Risks and counterarguments

  • Airline demand shock - An unexpected downturn in air travel or a regional credit event could lead airlines to defer deliveries, return aircraft early, or default on leases, pressuring lease rates and residual values.
  • Asset valuation risk - Aircraft residual values can be volatile. If used-aircraft prices unexpectedly reprice lower, book value and future gains from disposals could be impaired.
  • Macro / credit tightening - As a capital-intensive lessor, AerCap depends on access to credit markets; tightening could raise funding costs and constrain new acquisitions or refinancing.
  • Technical momentum - MACD currently shows bearish momentum and the 10-day SMA sits above price; short-term downside is possible before any re-rating occurs.
  • Execution risk - Management may choose to allocate capital in ways that disappoint markets (e.g., mis-timed fleet purchases) which would weigh on multiples.

Counterargument: A reasonable opposing view is that the low multiples fully price in both slower travel demand and continued asset repricing, meaning the stock could languish or fall further if those risks manifest. If macro indicators or airline forward bookings deteriorate materially, staying long would be poorly timed and losses could mount quickly.

What would change my mind

I would reduce or exit the position if any of the following occur: a sustained deterioration in airline performance metrics or bookings, clear signs of weakening lease rates or utilization, or fresh evidence that aircraft residual values are falling at scale. Conversely, I would add to the position if AerCap reports materially stronger-than-expected leasing spreads, announces a meaningful raise in shareholder returns, or posts balance sheet improvements that lower funding costs.

Conclusion

AerCap represents a pragmatic value trade: cheap multiples, concrete near-term shareholder returns and a business model that monetizes long-lived assets. The technicals argue for patience, and the MACD/RSI readings counsel against expecting a lightning-fast rebound. For investors comfortable with the aviation-cycle and credit sensitivities, the entry at $135.22 with a $120 stop and a $155 target over a 180-trading-day window offers a defined-risk way to capture a potential re-rating.
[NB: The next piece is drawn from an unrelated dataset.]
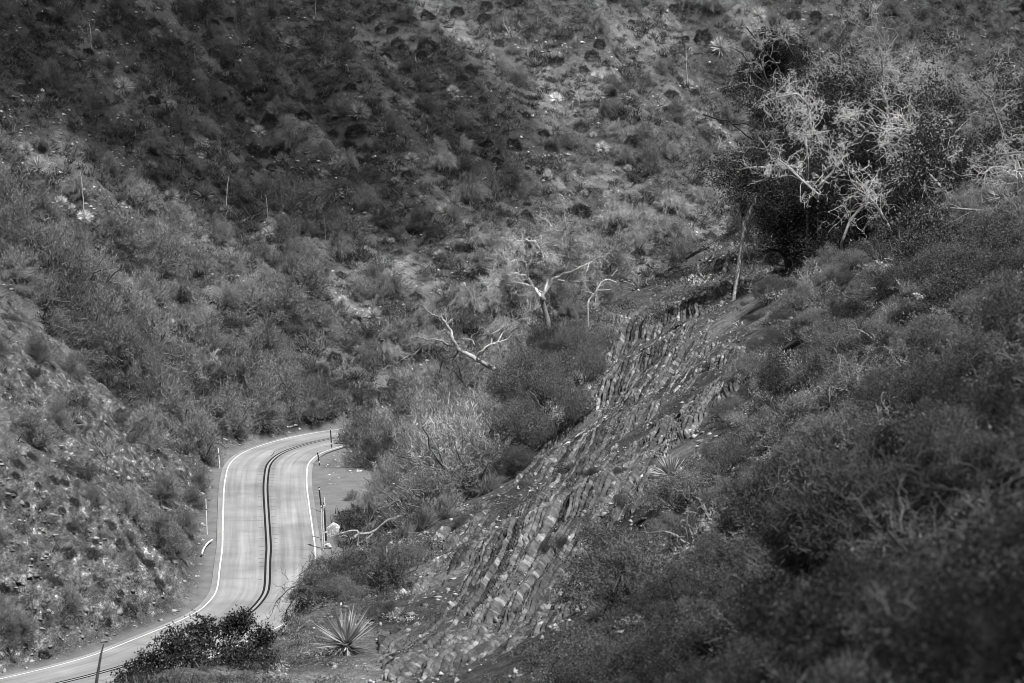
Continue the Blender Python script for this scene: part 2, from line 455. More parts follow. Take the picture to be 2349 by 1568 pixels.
def twigs(mb, p, d, L, r, depth, R, wob=0.35, kids=(2, 4), sides=4, keep=0.62, up=0.05, rmin=0.006):
    pts, de = crook(p, d, L, 5, wob, R)
    tube(mb, pts, [r, r * 0.55], sides if r > 0.02 else 3, R.uniform(.8, 1.15))
    if depth <= 0: return
    for _ in range(R.integers(kids[0], kids[1] + 1)):
        k = R.integers(1, 6)
        dd = unit(unit(pts[k] - pts[k - 1]) + R.normal(size=3) * 0.75 + np.array([0, 0, up]))
        twigs(mb, pts[k], dd, L * keep * R.uniform(.7, 1.2), max(rmin, r * 0.58), depth - 1, R, wob, kids, sides, keep, up, rmin)

# ------------------------------------------------------------------ ground sheet
def grid_faces(nr, nc):
    i = np.arange(nr - 1)[:, None] * nc; j = np.arange(nc - 1)[None]
    return np.stack([i + j, i + j + 1, i + nc + j + 1, i + nc + j], -1).reshape(-1, 4)

def cover_masks(x, y):
    sr, _ = sdist(road_c[::4], x, y)
    bank = sstep(4.6, 6.5, -sr) * (1 - sstep(13, 34, -sr + 5 * fbm(x / 7, y / 7, 31, 3))) * (1 - sstep(233, 242, y))
    dirt = np.maximum(1 - sstep(0.95, 1.4, np.hypot((x + 12.6) / 4.6, (y - 237.0) / 11.0) + 0.2 * fbm(x / 2, y / 2, 8, 3)), 1 - sstep(4.2, 5.6, np.abs(sr)))
    return bank, dirt

def build_ground():
    ys = [-20.0]
    while ys[-1] < 470: ys.append(ys[-1] + (0.30 if 160 < ys[-1] < 245 else max(0.16, min(0.62, 0.0026 * max(ys[-1], 40)))))
    ys = np.array(ys)
    nc = 700
    s = np.linspace(-1, 1, nc); s = np.sign(s) * (0.75 * np.abs(s) + 0.25 * np.abs(s) ** 3)
    half = 16 + 0.30 * np.maximum(ys, 0)
    x = s[None] * half[:, None]; y = np.broadcast_to(ys[:, None], x.shape)
    z = Z(x, y)
    sr, _ = sdist(road_c[::4], x, y)
    ok = sstep(5.0, 7.5, np.abs(sr))
    bank, dirt = cover_masks(x, y)
    z = z + ok * (1 - dirt) * (0.10 * fbm(x / 1.1, y / 1.1, 41, 4) + 0.55 * bank * fbm(x / 1.8, y / 3.6, 44, 5) + 0.35 * bank * np.abs(fbm(x / .6, y / 1.6, 45, 3)) - 0.5 * bank * np.maximum(0, fbm(x / 3.5, y / 3.0, 47, 3)))
    mb = MB(); mb.add(np.stack([x, y, z], -1), None, grid_faces(len(ys), nc))
    me = mb.mesh('hillside', M['ground'], smooth=True)
    for nm, v in (('bank', bank), ('dirt', dirt)):
        a = me.attributes.new(nm, 'FLOAT', 'POINT'); a.data.foreach_set('value', v.astype(np.float32).ravel())
    structure(link('hillside', me))
build_ground()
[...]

This is not a risk-free idea. The trade depends on steady demand for leased aircraft, stable residual values and accessible capital markets. But if AerCap continues to convert leasing cashflows into shareholder returns and avoids large asset-value write-downs, there’s a clear path to the $155 target and beyond.

Trade plan recap: Long AER at $135.22, stop $120.00, target $155.00, horizon long term (180 trading days). Manage position size to match your risk tolerance and be prepared to act if airline demand or aircraft values shift materially.

Risks

  • Airline demand shock that reduces lease renewals or causes defaults.
  • Downward re-pricing of residual aircraft values impairing book value and capital returns.
  • Macro-driven credit squeeze that raises funding costs for aircraft acquisitions and refinancing.
  • Negative technical momentum could extend drawdowns before fundamentals reassert.